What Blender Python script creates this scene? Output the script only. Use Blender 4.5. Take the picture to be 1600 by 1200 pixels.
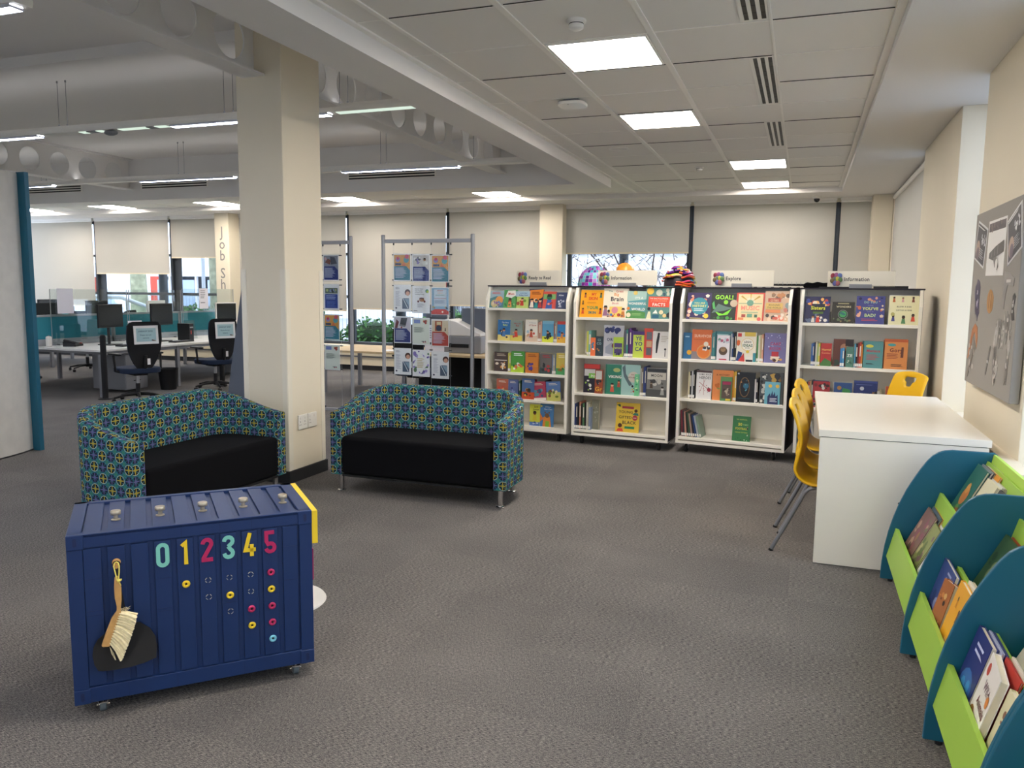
import bpy, bmesh, math, random
from mathutils import Matrix, Vector
PI = math.pi
for o in list(bpy.data.objects): bpy.data.objects.remove(o)
SC = bpy.context.scene
COL = SC.collection

# ------------------------------------------------------------------ camera
cam_d = bpy.data.cameras.new('camera'); cam = bpy.data.objects.new('camera', cam_d); COL.objects.link(cam)
f_px = 1236.0
cam_d.sensor_fit = 'HORIZONTAL'; cam_d.sensor_width = 36.0; cam_d.lens = f_px/1600*36.0
cam_d.clip_start = .05; cam_d.clip_end = 400
Dv = Vector((457, 141, f_px)).normalized()
Lv = Vector((-3400, 183, f_px)).normalized()
Xv = (-(Lv - Dv*Lv.dot(Dv))).normalized()
Zv = Dv.cross(Xv)
if Zv.y < 0: Zv = -Zv
# columns: camera axes (right, up, back) written in world coordinates
cx = Vector((Xv.x, Dv.x, Zv.x)); cy = Vector((Xv.y, Dv.y, Zv.y)); cz = -Vector((Xv.z, Dv.z, Zv.z))
m = Matrix((cx, cy, cz)).transposed().to_4x4(); m.translation = Vector((0, 0, 1.5))
cam.matrix_world = m
SC.camera = cam
# ------------------------------------------------------------------ world and exposure
SC.view_settings.view_transform = 'Standard'; SC.view_settings.look = 'None'
SC.view_settings.gamma = 1; SC.view_settings.use_curve_mapping = False
SC.view_settings.exposure = 0.0
W = bpy.data.worlds.new('sky'); SC.world = W; W.use_nodes = True
wn = W.node_tree.nodes; wl = W.node_tree.links; wn.clear()
wo = wn.new('ShaderNodeOutputWorld'); wb = wn.new('ShaderNodeBackground')
wg = wn.new('ShaderNodeTexCoord'); ws = wn.new('ShaderNodeSeparateXYZ'); wr = wn.new('ShaderNodeValToRGB')
wl.new(wg.outputs['Generated'], ws.inputs[0]); wl.new(ws.outputs['Z'], wr.inputs[0])
wr.color_ramp.elements[0].position = .48; wr.color_ramp.elements[0].color = (.82, .89, 1.0, 1)
wr.color_ramp.elements[1].position = .8; wr.color_ramp.elements[1].color = (.70, .83, 1, 1)
wl.new(wr.outputs[0], wb.inputs[0]); wb.inputs[1].default_value = 4.7
wl.new(wb.outputs[0], wo.inputs[0])
LAMP = 39.0
LAMP2 = 56.0

# ------------------------------------------------------------------ materials
def lin(c):
    if isinstance(c, str):
        c = c.lstrip('#'); c = [int(c[i:i+2], 16)/255 for i in (0, 2, 4)]
    return tuple((v/12.92 if v <= .04045 else ((v+.055)/1.055)**2.4) for v in c[:3]) + (1,)
MT = {}
def mat(name, col='#808080', rough=.6, metal=0., bump=0., bscale=200., var=0., vscale=4., spec=.5, sheen=0., coat=0.):
    if name in MT: return MT[name]
    m = bpy.data.materials.new(name); m.use_nodes = True; nt = m.node_tree; b = nt.nodes['Principled BSDF']
    b.inputs['Base Color'].default_value = lin(col); b.inputs['Roughness'].default_value = rough
    b.inputs['Metallic'].default_value = metal; b.inputs['Specular IOR Level'].default_value = spec
    if sheen: b.inputs['Sheen Weight'].default_value = sheen
    if coat: b.inputs['Coat Weight'].default_value = coat
    if var or bump:
        tc = nt.nodes.new('ShaderNodeTexCoord')
    if var:
        n = nt.nodes.new('ShaderNodeTexNoise'); n.inputs['Scale'].default_value = vscale; n.inputs['Detail'].default_value = 3
        nt.links.new(tc.outputs['Object'], n.inputs['Vector'])
        r = nt.nodes.new('ShaderNodeValToRGB'); c = lin(col)
        r.color_ramp.elements[0].position = .3; r.color_ramp.elements[1].position = .7
        r.color_ramp.elements[0].color = tuple(max(0, v*(1-var)) for v in c[:3])+(1,)
        r.color_ramp.elements[1].color = tuple(min(1, v*(1+var)) for v in c[:3])+(1,)
        nt.links.new(n.outputs['Fac'], r.inputs[0]); nt.links.new(r.outputs[0], b.inputs['Base Color'])
    if bump:
        n2 = nt.nodes.new('ShaderNodeTexNoise'); n2.inputs['Scale'].default_value = bscale; n2.inputs['Detail'].default_value = 2
        nt.links.new(tc.outputs['Object'], n2.inputs['Vector'])
        bp = nt.nodes.new('ShaderNodeBump'); bp.inputs['Strength'].default_value = bump; bp.inputs['Distance'].default_value = .002
        nt.links.new(n2.outputs['Fac'], bp.inputs['Height']); nt.links.new(bp.outputs[0], b.inputs['Normal'])
    MT[name] = m; return m
def emis(name, col, st):
    m = bpy.data.materials.new(name); m.use_nodes = True; nt = m.node_tree; nt.nodes.clear()
    o = nt.nodes.new('ShaderNodeOutputMaterial'); e = nt.nodes.new('ShaderNodeEmission')
    e.inputs[0].default_value = lin(col); e.inputs[1].default_value = st; nt.links.new(e.outputs[0], o.inputs[0])
    MT[name] = m; return m
def glass(name, tint='#f2f8f8', gl=.06, rough=.02):
    m = bpy.data.materials.new(name); m.use_nodes = True; nt = m.node_tree; nt.nodes.clear()
    o = nt.nodes.new('ShaderNodeOutputMaterial'); t = nt.nodes.new('ShaderNodeBsdfTransparent'); g = nt.nodes.new('ShaderNodeBsdfGlossy')
    x = nt.nodes.new('ShaderNodeMixShader'); x.inputs[0].default_value = gl
    t.inputs[0].default_value = lin(tint); g.inputs['Roughness'].default_value = rough
    nt.links.new(t.outputs[0], x.inputs[1]); nt.links.new(g.outputs[0], x.inputs[2]); nt.links.new(x.outputs[0], o.inputs[0])
    MT[name] = m; return m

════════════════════

Repeat the material above in full and unchanged, minus its images.

CORRECT ANSWER:
What Blender Python script creates this scene? Output the script only. Use Blender 4.5. Take the picture to be 1600 by 1200 pixels.
import bpy, bmesh, math, random
from mathutils import Matrix, Vector
PI = math.pi
for o in list(bpy.data.objects): bpy.data.objects.remove(o)
SC = bpy.context.scene
COL = SC.collection

# ------------------------------------------------------------------ camera
cam_d = bpy.data.cameras.new('camera'); cam = bpy.data.objects.new('camera', cam_d); COL.objects.link(cam)
f_px = 1236.0
cam_d.sensor_fit = 'HORIZONTAL'; cam_d.sensor_width = 36.0; cam_d.lens = f_px/1600*36.0
cam_d.clip_start = .05; cam_d.clip_end = 400
Dv = Vector((457, 141, f_px)).normalized()
Lv = Vector((-3400, 183, f_px)).normalized()
Xv = (-(Lv - Dv*Lv.dot(Dv))).normalized()
Zv = Dv.cross(Xv)
if Zv.y < 0: Zv = -Zv
# columns: camera axes (right, up, back) written in world coordinates
cx = Vector((Xv.x, Dv.x, Zv.x)); cy = Vector((Xv.y, Dv.y, Zv.y)); cz = -Vector((Xv.z, Dv.z, Zv.z))
m = Matrix((cx, cy, cz)).transposed().to_4x4(); m.translation = Vector((0, 0, 1.5))
cam.matrix_world = m
SC.camera = cam
# ------------------------------------------------------------------ world and exposure
SC.view_settings.view_transform = 'Standard'; SC.view_settings.look = 'None'
SC.view_settings.gamma = 1; SC.view_settings.use_curve_mapping = False
SC.view_settings.exposure = 0.0
W = bpy.data.worlds.new('sky'); SC.world = W; W.use_nodes = True
wn = W.node_tree.nodes; wl = W.node_tree.links; wn.clear()
wo = wn.new('ShaderNodeOutputWorld'); wb = wn.new('ShaderNodeBackground')
wg = wn.new('ShaderNodeTexCoord'); ws = wn.new('ShaderNodeSeparateXYZ'); wr = wn.new('ShaderNodeValToRGB')
wl.new(wg.outputs['Generated'], ws.inputs[0]); wl.new(ws.outputs['Z'], wr.inputs[0])
wr.color_ramp.elements[0].position = .48; wr.color_ramp.elements[0].color = (.82, .89, 1.0, 1)
wr.color_ramp.elements[1].position = .8; wr.color_ramp.elements[1].color = (.70, .83, 1, 1)
wl.new(wr.outputs[0], wb.inputs[0]); wb.inputs[1].default_value = 4.7
wl.new(wb.outputs[0], wo.inputs[0])
LAMP = 39.0
LAMP2 = 56.0

# ------------------------------------------------------------------ materials
def lin(c):
    if isinstance(c, str):
        c = c.lstrip('#'); c = [int(c[i:i+2], 16)/255 for i in (0, 2, 4)]
    return tuple((v/12.92 if v <= .04045 else ((v+.055)/1.055)**2.4) for v in c[:3]) + (1,)
MT = {}
def mat(name, col='#808080', rough=.6, metal=0., bump=0., bscale=200., var=0., vscale=4., spec=.5, sheen=0., coat=0.):
    if name in MT: return MT[name]
    m = bpy.data.materials.new(name); m.use_nodes = True; nt = m.node_tree; b = nt.nodes['Principled BSDF']
    b.inputs['Base Color'].default_value = lin(col); b.inputs['Roughness'].default_value = rough
    b.inputs['Metallic'].default_value = metal; b.inputs['Specular IOR Level'].default_value = spec
    if sheen: b.inputs['Sheen Weight'].default_value = sheen
    if coat: b.inputs['Coat Weight'].default_value = coat
    if var or bump:
        tc = nt.nodes.new('ShaderNodeTexCoord')
    if var:
        n = nt.nodes.new('ShaderNodeTexNoise'); n.inputs['Scale'].default_value = vscale; n.inputs['Detail'].default_value = 3
        nt.links.new(tc.outputs['Object'], n.inputs['Vector'])
        r = nt.nodes.new('ShaderNodeValToRGB'); c = lin(col)
        r.color_ramp.elements[0].position = .3; r.color_ramp.elements[1].position = .7
        r.color_ramp.elements[0].color = tuple(max(0, v*(1-var)) for v in c[:3])+(1,)
        r.color_ramp.elements[1].color = tuple(min(1, v*(1+var)) for v in c[:3])+(1,)
        nt.links.new(n.outputs['Fac'], r.inputs[0]); nt.links.new(r.outputs[0], b.inputs['Base Color'])
    if bump:
        n2 = nt.nodes.new('ShaderNodeTexNoise'); n2.inputs['Scale'].default_value = bscale; n2.inputs['Detail'].default_value = 2
        nt.links.new(tc.outputs['Object'], n2.inputs['Vector'])
        bp = nt.nodes.new('ShaderNodeBump'); bp.inputs['Strength'].default_value = bump; bp.inputs['Distance'].default_value = .002
        nt.links.new(n2.outputs['Fac'], bp.inputs['Height']); nt.links.new(bp.outputs[0], b.inputs['Normal'])
    MT[name] = m; return m
def emis(name, col, st):
    m = bpy.data.materials.new(name); m.use_nodes = True; nt = m.node_tree; nt.nodes.clear()
    o = nt.nodes.new('ShaderNodeOutputMaterial'); e = nt.nodes.new('ShaderNodeEmission')
    e.inputs[0].default_value = lin(col); e.inputs[1].default_value = st; nt.links.new(e.outputs[0], o.inputs[0])
    MT[name] = m; return m
def glass(name, tint='#f2f8f8', gl=.06, rough=.02):
    m = bpy.data.materials.new(name); m.use_nodes = True; nt = m.node_tree; nt.nodes.clear()
    o = nt.nodes.new('ShaderNodeOutputMaterial'); t = nt.nodes.new('ShaderNodeBsdfTransparent'); g = nt.nodes.new('ShaderNodeBsdfGlossy')
    x = nt.nodes.new('ShaderNodeMixShader'); x.inputs[0].default_value = gl
    t.inputs[0].default_value = lin(tint); g.inputs['Roughness'].default_value = rough
    nt.links.new(t.outputs[0], x.inputs[1]); nt.links.new(g.outputs[0], x.inputs[2]); nt.links.new(x.outputs[0], o.inputs[0])
    MT[name] = m; return m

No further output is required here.